For 2006’s World Question Center, The Edge posed, “What is your dangerous idea?” This question elicited some interesting responses, but the two I was drawn to the most were listed on pages 7 and 8. Harvard’s Daniel Gilbert wrote:
Dangerous does not mean exciting or bold. It means likely to cause great harm. The most dangerous idea is the only dangerous idea: The idea that ideas can be dangerous.
Similarly, physicist and computer scientist W. Daniel Hillis wrote,
I don’t share my most dangerous ideas. Ideas are the most powerful forces that we can unleash upon the world, and they should not be let loose without careful consideration of their consequences. Some ideas are dangerous because they are false, like an idea that one race of humans is more worthy that another, or that one religion has monopoly on the truth. False ideas like these spread like wildfire, and have caused immeasurable harm. They still do. Such false ideas should obviously not be spread or encouraged, but there are also plenty of trues idea that should not be spread: ideas about how to cause terror and pain and chaos, ideas of how to better convince people of things that are not true.

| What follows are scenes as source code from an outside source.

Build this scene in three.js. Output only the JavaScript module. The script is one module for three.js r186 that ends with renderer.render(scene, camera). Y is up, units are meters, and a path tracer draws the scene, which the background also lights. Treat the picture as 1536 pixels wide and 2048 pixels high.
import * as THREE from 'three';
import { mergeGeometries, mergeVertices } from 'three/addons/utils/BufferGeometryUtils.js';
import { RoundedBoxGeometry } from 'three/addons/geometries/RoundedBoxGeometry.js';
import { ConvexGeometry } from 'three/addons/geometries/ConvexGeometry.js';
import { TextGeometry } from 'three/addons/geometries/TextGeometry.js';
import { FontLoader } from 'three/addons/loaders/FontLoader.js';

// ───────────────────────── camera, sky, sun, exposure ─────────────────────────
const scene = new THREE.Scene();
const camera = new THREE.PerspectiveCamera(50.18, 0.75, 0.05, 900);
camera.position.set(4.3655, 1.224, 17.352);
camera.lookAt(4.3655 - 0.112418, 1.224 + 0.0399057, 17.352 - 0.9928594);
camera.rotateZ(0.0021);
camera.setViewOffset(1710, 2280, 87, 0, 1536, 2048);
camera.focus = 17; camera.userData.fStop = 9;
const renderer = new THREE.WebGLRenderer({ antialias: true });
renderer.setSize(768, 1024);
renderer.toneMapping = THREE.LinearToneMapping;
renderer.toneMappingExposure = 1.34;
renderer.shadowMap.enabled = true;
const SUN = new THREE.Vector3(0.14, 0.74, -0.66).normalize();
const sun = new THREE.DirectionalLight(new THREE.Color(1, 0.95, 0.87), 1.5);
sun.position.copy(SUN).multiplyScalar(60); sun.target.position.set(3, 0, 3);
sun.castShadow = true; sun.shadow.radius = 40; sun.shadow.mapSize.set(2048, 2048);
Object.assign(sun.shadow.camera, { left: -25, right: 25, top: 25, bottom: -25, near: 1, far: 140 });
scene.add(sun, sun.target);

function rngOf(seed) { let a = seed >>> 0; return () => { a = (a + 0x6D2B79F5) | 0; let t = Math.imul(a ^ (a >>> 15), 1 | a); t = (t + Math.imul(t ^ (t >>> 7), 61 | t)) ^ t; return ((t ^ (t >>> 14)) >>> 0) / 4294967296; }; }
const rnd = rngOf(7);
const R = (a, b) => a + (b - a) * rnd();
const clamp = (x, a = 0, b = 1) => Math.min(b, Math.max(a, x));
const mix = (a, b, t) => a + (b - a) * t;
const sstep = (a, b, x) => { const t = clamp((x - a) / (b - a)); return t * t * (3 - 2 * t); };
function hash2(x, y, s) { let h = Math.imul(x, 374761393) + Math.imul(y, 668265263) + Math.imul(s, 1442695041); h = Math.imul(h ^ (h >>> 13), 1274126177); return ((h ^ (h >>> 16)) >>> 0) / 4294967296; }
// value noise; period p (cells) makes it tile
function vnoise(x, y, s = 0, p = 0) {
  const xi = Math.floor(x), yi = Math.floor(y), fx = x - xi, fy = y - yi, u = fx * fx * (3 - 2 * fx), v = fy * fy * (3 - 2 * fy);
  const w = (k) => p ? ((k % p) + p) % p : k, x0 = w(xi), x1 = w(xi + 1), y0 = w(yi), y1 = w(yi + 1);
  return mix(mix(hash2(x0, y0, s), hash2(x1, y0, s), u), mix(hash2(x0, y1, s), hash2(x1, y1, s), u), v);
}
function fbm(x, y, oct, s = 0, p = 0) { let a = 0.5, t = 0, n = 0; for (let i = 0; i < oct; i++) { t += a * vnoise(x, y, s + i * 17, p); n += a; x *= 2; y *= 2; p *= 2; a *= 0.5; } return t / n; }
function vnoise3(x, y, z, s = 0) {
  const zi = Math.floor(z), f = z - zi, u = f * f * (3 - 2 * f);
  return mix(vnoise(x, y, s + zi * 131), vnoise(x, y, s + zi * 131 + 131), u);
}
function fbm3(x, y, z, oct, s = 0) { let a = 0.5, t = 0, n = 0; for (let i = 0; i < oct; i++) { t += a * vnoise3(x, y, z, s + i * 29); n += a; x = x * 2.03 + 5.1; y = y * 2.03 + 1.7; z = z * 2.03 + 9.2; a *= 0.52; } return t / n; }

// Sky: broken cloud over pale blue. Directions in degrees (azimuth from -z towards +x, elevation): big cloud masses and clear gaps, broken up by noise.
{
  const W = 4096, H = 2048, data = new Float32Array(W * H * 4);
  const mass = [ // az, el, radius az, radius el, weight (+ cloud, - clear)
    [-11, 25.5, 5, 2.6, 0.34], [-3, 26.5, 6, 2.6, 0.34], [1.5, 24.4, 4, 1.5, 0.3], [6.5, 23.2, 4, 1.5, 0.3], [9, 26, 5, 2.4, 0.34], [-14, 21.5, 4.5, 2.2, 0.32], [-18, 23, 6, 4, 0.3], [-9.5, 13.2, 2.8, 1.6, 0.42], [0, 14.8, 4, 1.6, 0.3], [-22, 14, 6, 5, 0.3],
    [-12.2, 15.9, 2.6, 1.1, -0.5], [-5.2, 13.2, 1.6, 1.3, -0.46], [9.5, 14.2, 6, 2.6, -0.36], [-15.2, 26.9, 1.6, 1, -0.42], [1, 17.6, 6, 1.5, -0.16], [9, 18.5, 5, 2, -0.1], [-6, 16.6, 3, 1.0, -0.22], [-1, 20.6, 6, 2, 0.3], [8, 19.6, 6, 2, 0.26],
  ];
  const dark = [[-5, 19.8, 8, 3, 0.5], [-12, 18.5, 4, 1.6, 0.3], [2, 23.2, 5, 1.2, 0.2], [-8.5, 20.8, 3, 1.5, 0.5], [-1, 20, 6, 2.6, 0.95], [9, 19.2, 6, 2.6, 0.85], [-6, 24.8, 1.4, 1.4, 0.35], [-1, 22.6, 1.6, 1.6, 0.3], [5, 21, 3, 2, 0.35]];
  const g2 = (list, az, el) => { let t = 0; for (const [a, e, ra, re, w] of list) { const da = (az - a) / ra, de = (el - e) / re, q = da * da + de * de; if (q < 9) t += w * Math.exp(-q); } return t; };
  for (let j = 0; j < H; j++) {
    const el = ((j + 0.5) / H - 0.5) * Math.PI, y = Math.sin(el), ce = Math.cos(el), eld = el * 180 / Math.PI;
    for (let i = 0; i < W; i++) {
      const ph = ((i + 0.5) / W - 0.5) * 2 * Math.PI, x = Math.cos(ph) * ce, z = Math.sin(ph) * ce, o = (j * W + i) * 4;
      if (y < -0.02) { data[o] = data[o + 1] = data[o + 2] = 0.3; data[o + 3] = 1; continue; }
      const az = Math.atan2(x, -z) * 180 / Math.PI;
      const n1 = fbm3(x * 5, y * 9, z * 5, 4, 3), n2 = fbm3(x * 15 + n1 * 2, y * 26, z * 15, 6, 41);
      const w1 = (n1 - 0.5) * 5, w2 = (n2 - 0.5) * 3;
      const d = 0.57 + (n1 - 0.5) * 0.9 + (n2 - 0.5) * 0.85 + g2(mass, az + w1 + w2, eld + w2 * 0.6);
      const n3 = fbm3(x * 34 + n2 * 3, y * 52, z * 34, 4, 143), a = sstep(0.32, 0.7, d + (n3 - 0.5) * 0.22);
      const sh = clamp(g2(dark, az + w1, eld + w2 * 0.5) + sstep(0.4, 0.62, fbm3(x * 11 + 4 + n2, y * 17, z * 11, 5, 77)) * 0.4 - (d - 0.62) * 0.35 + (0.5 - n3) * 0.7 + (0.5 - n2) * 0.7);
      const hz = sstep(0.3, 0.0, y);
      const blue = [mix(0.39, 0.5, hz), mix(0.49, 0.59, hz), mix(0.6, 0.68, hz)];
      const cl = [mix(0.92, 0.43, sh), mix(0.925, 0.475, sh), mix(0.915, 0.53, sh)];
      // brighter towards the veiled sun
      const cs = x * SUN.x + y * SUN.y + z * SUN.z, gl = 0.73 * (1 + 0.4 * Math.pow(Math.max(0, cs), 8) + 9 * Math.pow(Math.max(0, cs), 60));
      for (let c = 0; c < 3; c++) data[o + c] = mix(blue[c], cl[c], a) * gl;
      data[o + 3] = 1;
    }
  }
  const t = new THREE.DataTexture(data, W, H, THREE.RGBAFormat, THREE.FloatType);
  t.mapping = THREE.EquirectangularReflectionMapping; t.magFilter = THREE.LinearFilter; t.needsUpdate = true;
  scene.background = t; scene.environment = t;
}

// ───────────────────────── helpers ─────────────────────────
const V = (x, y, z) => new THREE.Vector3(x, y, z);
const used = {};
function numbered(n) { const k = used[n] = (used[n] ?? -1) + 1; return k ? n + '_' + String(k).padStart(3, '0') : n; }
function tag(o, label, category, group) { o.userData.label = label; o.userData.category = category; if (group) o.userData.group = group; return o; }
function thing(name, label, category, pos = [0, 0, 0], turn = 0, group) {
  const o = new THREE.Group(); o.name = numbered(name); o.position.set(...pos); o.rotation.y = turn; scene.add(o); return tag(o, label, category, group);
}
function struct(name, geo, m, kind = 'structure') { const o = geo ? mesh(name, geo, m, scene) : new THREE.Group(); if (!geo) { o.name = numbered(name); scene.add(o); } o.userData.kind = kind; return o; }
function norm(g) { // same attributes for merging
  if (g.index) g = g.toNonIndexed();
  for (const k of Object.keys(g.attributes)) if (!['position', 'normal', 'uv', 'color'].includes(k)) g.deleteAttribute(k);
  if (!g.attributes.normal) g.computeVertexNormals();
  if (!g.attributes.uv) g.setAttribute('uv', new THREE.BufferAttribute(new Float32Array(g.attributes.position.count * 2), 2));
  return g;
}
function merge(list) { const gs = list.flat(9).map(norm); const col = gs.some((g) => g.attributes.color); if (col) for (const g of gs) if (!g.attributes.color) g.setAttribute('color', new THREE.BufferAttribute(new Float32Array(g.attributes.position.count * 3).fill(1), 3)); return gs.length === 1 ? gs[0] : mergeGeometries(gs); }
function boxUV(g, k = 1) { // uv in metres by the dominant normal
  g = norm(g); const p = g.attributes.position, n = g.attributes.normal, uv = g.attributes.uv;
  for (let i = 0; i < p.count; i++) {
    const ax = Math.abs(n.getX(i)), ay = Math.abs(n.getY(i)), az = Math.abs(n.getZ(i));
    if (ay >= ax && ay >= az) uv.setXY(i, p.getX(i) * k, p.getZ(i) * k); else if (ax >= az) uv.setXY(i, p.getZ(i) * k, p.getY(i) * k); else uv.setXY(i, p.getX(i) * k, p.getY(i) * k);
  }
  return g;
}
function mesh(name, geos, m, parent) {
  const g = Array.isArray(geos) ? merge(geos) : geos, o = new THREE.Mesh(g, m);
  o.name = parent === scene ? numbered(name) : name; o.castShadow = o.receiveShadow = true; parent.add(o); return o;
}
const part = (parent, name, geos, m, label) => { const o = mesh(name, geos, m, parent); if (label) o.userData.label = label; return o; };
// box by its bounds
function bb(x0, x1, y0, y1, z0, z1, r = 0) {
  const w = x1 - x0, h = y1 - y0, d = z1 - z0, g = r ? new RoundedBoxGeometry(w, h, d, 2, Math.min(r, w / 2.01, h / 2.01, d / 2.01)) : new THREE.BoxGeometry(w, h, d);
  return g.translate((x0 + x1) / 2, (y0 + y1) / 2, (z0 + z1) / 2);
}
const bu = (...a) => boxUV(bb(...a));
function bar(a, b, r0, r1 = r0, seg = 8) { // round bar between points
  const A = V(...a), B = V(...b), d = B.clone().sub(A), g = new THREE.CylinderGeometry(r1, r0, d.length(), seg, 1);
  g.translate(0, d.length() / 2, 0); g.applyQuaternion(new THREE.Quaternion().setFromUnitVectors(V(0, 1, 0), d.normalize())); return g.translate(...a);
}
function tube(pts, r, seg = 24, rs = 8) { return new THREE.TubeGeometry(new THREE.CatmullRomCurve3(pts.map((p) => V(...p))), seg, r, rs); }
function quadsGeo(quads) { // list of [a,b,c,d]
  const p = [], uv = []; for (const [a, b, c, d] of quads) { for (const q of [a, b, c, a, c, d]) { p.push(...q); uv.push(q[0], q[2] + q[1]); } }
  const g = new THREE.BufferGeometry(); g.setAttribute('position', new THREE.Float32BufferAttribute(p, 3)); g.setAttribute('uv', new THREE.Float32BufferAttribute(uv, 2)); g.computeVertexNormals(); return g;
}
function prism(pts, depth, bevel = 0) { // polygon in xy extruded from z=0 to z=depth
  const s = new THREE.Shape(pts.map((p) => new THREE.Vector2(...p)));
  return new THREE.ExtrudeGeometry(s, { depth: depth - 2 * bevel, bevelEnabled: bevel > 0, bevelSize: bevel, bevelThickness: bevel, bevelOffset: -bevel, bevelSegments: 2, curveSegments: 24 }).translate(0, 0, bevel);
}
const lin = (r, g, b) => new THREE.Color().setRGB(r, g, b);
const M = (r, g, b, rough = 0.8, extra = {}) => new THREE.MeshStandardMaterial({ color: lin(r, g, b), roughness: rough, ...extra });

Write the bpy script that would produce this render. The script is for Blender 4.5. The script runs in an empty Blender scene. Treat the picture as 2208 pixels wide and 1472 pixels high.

Incompletely and inaccurately labeling 50 Shekel as Jewish — rather than as a Jew for Jesus — probably isn’t going to start a war, cause widespread suffering, or the like; however, a seemingly innocuous meme has the potential to be dangerous in some yet unknown way. The danger will probably only be apparent in retrospect. So, in conclusion, isn’t it important to be mindful of the information and memes we explicitly pass on, and aware of its’ potential to bring about good as well as its’ potential to be dangerous?
If we aren’t mindful of this binary potentiality as memetic receivers and transmitters, as learners and teachers, someone else probably already is, and is willing to use this awareness not for the survival of the many, but for the benefit of the few.